Thursday, 2 February 2012


Lessons not learned


but you never learn When we do knowledge management assessments of various organisations, we always look at the effectiveness of their learning processes, and also how well these processes are embedded into their work structure.

Many companies can point to places in their project work process where Lessons Capture meetings are mandated, or recommended, or scheduled.  We have not yet assessed any company where they schedule, mandate or recommend a step within the project process where existing lessons are reviewed and incorporated.

That’s a strike rate of zero. None of these companies have embedded a step for learning from others.
Here’s a recent example.

Me – “Do you have lesson-learning embedded in work process?”

Company – “Yes, lets look at the project process – here you go; a lessons capture step built in here, and another here, and another recommended here"

Me – “Very good. Lots of steps where you Identify lessons. Now where is the step where you review lessons from others, and re-use lessons?”

Company – “Um, we don’t have a process for that”

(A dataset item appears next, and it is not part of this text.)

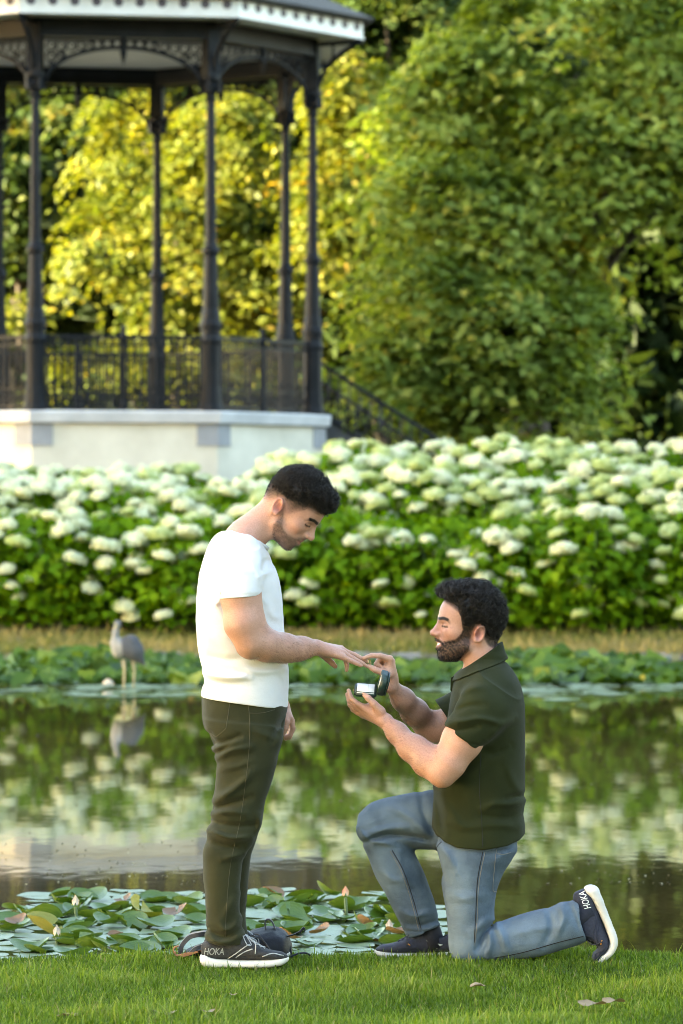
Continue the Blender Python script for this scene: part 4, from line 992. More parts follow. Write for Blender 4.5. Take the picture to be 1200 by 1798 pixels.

There really is little point in capturing lessons, if you don’t do anything with them, and no point in embedding lessons capture if you don’t embed lessons review. That would be like writing schoolbooks which nobody will ever read.

6 comments:

Jeremy Sluyters said...

Nick, you say that no organization has a lessons learned review with others? None you have seen? That is sad! I will be the first to admit that my org doesn't have great programs, but I thought there would be good examples out there. What would your ideal process look like?

Nick Milton said...

That's not what I meant to say, Jeremy, sorry.

Most companies do some sort of learning from others. None of the companies *we have assessed* have *embedded a learning step* into their standard process, despite the fact that they *have* embedded a learning capture step.

I know of some companies who do have this learning step embedded into process, but these are few, and not in our assessment dataset

I would be interested to know how your company has embedded this learning step into their standard process?

Jeremy sluyters said...

We don't do a great job at either! But we are building both aspects into our project management and execution processes.

Nick Milton said...

Good for you Jeremy, well done

Pete Bond said...

Why not embed at job or role description level and roll in with appraisal performance review? I recommend this to clients. Sometimes it works, sometimes it doesn't. It depends on prevalent attitudes and management/leadership styles and how well the appraisal system is adhered to.

Nick Milton said...

That's sort of what we do Pete - we embed a process step within the project management structure, we introduce the Project Knowledge Manager role, and we introduce a Project Knowledge Management plan as an organising/governance document.

We embed it in the same way that you would embed risk management in a project - a process step, a plan, an owner, and then involvement of the project team in the risk management process.

If management will endorse this, then it always works.